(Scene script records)

============================================================

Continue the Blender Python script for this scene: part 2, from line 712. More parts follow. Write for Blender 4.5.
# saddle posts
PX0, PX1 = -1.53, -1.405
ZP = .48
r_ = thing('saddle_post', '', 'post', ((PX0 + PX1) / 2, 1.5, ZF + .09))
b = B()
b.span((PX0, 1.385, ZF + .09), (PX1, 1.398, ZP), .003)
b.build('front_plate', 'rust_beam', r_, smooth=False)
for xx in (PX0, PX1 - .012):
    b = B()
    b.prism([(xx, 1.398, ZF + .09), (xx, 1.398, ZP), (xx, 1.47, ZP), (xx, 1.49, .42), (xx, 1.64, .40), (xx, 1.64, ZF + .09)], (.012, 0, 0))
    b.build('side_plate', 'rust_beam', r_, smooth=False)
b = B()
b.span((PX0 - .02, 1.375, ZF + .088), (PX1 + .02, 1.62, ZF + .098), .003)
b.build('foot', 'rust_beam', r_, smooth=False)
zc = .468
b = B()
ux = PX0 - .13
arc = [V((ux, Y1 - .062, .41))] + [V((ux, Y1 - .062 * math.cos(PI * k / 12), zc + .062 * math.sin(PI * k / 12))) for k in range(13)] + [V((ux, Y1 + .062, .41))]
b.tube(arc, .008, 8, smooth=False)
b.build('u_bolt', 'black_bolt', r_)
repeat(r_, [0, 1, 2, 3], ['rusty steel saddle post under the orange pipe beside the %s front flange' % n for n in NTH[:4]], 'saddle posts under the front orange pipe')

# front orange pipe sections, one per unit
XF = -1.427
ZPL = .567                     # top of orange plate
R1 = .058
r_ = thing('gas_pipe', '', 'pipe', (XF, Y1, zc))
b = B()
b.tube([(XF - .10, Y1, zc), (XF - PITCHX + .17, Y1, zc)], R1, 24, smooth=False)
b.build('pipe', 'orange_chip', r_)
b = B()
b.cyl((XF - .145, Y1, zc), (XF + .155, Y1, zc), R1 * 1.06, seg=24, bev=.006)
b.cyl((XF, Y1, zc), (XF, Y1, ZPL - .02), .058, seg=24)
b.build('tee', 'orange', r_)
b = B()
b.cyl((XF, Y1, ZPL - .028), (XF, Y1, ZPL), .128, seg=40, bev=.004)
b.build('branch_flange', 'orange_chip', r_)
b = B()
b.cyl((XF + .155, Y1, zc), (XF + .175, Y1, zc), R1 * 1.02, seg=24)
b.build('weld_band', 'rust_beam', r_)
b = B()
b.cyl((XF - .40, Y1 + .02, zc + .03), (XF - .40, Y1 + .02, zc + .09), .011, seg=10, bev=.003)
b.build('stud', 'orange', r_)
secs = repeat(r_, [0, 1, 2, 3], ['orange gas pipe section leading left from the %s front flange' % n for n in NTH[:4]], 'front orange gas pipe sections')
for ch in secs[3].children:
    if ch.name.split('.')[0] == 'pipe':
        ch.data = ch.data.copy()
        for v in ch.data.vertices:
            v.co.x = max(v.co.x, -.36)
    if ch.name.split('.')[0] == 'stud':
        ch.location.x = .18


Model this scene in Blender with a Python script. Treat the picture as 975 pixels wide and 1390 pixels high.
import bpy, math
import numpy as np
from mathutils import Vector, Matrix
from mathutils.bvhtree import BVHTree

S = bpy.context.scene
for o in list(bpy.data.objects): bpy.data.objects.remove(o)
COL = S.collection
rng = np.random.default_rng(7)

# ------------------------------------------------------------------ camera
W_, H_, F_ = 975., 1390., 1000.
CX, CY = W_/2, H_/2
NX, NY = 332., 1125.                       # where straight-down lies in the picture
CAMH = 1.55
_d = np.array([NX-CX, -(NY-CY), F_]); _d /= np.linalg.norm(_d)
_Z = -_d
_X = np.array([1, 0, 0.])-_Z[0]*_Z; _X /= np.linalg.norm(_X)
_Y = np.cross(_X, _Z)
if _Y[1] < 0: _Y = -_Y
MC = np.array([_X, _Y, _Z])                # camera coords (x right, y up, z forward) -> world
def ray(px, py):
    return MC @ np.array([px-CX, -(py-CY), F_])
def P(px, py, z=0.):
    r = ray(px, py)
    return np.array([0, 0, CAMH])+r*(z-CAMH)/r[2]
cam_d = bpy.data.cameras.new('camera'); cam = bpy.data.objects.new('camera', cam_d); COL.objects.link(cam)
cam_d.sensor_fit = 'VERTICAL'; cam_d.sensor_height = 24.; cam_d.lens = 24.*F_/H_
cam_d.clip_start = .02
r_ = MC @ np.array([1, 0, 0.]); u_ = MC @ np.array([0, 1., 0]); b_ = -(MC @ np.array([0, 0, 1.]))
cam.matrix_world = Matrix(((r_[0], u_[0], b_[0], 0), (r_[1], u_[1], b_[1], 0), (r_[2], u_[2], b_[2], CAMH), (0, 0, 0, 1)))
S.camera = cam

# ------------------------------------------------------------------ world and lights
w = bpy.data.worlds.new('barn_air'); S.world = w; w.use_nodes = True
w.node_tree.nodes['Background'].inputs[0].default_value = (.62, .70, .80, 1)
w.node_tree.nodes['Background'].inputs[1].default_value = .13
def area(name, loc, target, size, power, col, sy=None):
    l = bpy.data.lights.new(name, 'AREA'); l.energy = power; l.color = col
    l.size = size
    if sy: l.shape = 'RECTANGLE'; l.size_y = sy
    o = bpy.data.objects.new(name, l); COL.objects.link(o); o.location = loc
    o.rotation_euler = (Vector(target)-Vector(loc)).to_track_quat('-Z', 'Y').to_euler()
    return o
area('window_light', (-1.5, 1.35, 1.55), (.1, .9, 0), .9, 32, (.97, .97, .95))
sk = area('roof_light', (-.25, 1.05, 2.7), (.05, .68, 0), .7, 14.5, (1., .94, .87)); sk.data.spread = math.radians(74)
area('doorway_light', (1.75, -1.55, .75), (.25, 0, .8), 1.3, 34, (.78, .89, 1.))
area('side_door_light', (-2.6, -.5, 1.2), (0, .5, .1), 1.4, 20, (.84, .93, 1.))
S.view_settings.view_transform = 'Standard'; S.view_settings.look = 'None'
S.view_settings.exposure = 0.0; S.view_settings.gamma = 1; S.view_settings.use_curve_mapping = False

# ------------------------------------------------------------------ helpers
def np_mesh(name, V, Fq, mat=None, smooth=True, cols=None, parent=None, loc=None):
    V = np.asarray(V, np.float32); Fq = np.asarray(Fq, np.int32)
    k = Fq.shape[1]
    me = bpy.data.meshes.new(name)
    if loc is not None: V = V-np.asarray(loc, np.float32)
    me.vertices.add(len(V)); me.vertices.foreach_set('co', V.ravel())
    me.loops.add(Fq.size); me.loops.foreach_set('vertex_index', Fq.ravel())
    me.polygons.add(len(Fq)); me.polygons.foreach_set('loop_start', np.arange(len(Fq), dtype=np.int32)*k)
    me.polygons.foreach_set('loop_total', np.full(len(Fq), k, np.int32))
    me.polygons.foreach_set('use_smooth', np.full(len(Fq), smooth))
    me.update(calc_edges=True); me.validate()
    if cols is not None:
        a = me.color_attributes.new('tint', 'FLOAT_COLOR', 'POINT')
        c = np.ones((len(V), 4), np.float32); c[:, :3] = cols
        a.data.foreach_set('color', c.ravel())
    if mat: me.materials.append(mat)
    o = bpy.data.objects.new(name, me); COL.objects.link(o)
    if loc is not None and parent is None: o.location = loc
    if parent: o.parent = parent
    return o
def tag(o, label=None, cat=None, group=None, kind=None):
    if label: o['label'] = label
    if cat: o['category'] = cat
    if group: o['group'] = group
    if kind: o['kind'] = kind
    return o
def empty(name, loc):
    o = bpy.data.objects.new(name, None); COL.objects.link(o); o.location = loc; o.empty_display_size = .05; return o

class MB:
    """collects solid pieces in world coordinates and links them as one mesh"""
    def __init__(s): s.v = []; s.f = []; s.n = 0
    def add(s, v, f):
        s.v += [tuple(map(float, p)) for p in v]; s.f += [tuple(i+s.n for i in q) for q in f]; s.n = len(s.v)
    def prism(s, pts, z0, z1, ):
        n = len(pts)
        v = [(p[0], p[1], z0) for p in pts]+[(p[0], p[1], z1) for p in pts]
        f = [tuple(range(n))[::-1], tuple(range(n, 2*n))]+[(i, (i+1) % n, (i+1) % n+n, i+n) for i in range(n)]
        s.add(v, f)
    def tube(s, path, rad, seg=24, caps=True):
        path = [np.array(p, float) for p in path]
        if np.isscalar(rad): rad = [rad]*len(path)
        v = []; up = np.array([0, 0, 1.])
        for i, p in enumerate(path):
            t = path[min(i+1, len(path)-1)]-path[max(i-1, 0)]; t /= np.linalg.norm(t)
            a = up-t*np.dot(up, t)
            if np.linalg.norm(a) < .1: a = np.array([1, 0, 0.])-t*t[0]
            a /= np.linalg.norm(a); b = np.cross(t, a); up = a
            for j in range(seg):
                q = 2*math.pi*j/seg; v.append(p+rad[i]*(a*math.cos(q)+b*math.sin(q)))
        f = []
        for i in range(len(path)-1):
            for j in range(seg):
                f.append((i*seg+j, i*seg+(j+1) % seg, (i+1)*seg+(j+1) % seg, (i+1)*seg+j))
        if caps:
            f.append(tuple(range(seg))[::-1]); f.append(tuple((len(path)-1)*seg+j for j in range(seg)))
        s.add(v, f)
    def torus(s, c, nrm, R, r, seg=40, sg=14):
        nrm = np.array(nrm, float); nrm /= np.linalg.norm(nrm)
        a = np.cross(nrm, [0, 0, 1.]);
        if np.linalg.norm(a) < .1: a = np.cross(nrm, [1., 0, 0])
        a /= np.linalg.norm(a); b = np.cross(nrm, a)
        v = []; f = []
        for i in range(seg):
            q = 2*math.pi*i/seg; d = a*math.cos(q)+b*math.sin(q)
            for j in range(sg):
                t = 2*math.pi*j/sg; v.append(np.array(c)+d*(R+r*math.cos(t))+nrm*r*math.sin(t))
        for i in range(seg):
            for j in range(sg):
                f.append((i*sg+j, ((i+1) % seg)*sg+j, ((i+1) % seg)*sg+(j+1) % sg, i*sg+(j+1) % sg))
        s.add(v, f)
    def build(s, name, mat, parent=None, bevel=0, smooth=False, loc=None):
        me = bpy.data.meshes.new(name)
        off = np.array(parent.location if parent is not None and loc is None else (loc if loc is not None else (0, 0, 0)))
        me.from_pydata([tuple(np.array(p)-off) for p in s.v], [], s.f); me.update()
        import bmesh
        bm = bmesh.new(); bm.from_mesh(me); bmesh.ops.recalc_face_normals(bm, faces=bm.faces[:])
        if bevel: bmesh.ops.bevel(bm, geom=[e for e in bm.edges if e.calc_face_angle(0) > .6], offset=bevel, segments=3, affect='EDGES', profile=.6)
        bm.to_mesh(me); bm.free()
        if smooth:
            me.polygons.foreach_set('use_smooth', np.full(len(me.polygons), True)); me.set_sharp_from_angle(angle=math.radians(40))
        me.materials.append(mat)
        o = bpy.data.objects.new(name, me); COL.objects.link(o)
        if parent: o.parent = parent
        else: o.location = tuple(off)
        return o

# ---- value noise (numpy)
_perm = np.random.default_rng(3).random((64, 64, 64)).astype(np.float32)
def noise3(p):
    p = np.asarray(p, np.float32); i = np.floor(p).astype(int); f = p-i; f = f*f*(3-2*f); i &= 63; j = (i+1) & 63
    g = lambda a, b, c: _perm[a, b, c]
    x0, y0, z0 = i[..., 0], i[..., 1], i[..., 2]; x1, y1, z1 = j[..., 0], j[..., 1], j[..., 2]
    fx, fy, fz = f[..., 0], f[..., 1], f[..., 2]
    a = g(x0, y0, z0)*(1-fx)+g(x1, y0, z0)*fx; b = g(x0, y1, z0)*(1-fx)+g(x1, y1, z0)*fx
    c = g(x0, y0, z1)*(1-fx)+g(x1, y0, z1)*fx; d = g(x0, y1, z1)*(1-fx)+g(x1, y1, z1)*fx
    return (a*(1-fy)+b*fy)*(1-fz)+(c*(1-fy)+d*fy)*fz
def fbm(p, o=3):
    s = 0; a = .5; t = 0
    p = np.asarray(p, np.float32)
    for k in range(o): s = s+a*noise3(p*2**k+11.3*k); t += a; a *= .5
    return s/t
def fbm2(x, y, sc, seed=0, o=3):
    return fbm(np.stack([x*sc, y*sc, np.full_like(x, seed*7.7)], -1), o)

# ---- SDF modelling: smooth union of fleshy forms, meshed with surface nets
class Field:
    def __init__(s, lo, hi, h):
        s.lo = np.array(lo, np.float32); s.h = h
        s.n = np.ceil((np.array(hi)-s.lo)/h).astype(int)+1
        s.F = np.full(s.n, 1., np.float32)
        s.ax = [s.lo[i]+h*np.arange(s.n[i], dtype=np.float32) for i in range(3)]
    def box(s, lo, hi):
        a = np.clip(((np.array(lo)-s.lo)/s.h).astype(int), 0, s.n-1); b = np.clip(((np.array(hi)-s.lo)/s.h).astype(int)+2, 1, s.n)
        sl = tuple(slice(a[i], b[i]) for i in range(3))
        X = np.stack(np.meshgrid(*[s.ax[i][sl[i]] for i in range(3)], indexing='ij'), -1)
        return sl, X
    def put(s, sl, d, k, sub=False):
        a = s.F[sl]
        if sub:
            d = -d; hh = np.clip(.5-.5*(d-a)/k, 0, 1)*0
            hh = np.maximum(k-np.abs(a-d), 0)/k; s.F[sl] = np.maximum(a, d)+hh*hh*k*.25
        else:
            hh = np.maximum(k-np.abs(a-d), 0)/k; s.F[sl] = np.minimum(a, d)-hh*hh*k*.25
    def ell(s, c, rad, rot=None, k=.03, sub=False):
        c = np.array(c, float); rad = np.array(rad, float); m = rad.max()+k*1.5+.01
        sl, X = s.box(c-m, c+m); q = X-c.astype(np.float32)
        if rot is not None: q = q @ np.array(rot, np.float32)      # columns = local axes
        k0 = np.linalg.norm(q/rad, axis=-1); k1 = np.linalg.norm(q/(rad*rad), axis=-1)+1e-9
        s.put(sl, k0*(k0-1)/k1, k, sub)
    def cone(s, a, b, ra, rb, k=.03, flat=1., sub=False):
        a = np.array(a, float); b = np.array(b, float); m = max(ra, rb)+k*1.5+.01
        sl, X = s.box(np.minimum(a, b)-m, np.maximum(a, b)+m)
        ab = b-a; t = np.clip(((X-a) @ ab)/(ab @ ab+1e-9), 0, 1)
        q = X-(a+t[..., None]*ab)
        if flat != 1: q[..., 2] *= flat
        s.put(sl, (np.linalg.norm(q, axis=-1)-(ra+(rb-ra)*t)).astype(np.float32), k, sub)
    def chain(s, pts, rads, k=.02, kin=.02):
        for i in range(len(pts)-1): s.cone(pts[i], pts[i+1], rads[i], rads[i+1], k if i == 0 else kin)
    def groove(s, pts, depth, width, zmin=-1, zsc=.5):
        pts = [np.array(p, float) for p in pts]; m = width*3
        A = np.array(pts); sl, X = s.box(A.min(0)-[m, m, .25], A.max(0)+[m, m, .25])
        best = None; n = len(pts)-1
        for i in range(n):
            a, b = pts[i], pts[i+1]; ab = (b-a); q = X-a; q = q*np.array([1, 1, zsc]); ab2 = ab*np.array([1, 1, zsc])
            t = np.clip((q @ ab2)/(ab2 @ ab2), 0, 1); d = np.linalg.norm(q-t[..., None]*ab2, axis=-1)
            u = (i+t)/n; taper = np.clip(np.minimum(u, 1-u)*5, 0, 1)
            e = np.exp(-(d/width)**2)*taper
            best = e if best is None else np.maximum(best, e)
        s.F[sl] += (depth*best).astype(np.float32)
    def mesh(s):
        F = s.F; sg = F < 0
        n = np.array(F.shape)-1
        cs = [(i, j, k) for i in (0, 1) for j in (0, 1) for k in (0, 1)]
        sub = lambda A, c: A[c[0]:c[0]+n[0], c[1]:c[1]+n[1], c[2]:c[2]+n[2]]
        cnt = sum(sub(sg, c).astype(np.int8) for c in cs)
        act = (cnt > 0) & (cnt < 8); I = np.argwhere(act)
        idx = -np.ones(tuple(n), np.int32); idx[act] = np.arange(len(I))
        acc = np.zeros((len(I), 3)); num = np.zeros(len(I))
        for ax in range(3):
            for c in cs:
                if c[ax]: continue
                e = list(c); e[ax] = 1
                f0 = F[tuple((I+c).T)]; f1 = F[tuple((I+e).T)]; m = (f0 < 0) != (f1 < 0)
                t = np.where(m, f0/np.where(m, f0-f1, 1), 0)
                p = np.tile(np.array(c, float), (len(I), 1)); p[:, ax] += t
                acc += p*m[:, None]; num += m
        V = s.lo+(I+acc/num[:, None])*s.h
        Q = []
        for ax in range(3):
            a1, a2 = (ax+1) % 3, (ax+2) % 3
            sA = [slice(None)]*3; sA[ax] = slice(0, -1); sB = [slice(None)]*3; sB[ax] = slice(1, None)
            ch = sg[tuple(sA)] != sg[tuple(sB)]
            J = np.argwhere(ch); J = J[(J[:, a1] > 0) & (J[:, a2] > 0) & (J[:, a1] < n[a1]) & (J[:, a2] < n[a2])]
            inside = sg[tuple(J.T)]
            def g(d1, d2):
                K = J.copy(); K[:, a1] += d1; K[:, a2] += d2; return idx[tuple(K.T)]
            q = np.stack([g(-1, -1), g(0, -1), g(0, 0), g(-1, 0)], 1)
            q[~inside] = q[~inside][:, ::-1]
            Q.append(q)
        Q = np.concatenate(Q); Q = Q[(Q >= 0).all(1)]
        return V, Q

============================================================

The answer should consist of the lines from the first line of the entries through the line with "repeat(r_, [0, 1, 2, 3], ['rusty", copied exactly.

Continue the Blender Python script for this scene: part 2, from line 712. More parts follow. Write for Blender 4.5.
# saddle posts
PX0, PX1 = -1.53, -1.405
ZP = .48
r_ = thing('saddle_post', '', 'post', ((PX0 + PX1) / 2, 1.5, ZF + .09))
b = B()
b.span((PX0, 1.385, ZF + .09), (PX1, 1.398, ZP), .003)
b.build('front_plate', 'rust_beam', r_, smooth=False)
for xx in (PX0, PX1 - .012):
    b = B()
    b.prism([(xx, 1.398, ZF + .09), (xx, 1.398, ZP), (xx, 1.47, ZP), (xx, 1.49, .42), (xx, 1.64, .40), (xx, 1.64, ZF + .09)], (.012, 0, 0))
    b.build('side_plate', 'rust_beam', r_, smooth=False)
b = B()
b.span((PX0 - .02, 1.375, ZF + .088), (PX1 + .02, 1.62, ZF + .098), .003)
b.build('foot', 'rust_beam', r_, smooth=False)
zc = .468
b = B()
ux = PX0 - .13
arc = [V((ux, Y1 - .062, .41))] + [V((ux, Y1 - .062 * math.cos(PI * k / 12), zc + .062 * math.sin(PI * k / 12))) for k in range(13)] + [V((ux, Y1 + .062, .41))]
b.tube(arc, .008, 8, smooth=False)
b.build('u_bolt', 'black_bolt', r_)
repeat(r_, [0, 1, 2, 3], ['rusty steel saddle post under the orange pipe beside the %s front flange' % n for n in NTH[:4]], 'saddle posts under the front orange pipe')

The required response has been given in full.